Goff's first toss in seven-on-seven was a 30-yard bomb to Darius Powe, which he followed up with his only incompletion of the seven-on-seven portion of practice on a ball which Richard Rodgers could have caught. From then on, Goff was a machine, finding a wide-open Chris Harper on a comeback route on the right sideline for 10 yards, then Stephen Anderson for five. From the 20-yard line, Goff hit Kenny Lawler at the 10, and saw Lawler spin away from Lee for an additional couple yards. Goff finished his drive with a 20-yard touchdown to Brendan Bigelow on a quick sideline pass, which Bigelow took to the edge, turned the corner and accelerated in for a score.

At the 15, Goff hit Harper over the top of an overmatched Cameron Walker and Nathan Broussard, giving the ball just enough lift to get over coverage and just enough zip to get to the back of the end zone. Several moments later, Goff hit a picture-perfect back-shoulder fade to Lawler in the back right corner of the end zone for a 10-yard touchdown.

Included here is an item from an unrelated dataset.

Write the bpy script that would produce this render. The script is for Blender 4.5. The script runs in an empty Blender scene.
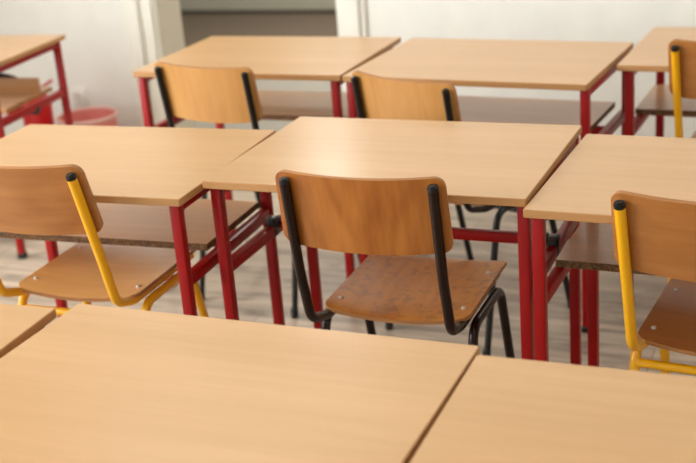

"As we broke it down, we went into things such as the completion percentage," said Franklin. "The ability to take care of the football was a huge thing, which is not throwing interceptions and not fumbling the ball, feeling the pressure, knowing how to get out of it, and when we put all the factors together, Sonny and I agreed that we felt that was the best way to go, and we feel good about it."

While Goff insisted that Friday was just another practice for him, the confidence he showed after being named the starter was evident.

In 11-on-11s, with the pocket collapsing and Antione Davis within smelling distance of a sack, Goff stepped up and found Harper in the back right corner of the end zone for a long touchdown just as he was hit. It wasn't a freshman play; it was a football play.

"When all these guys come here, I tell them this: ‘You can be a freshman, or you can be a football player,' and I think he's a football player," Franklin said.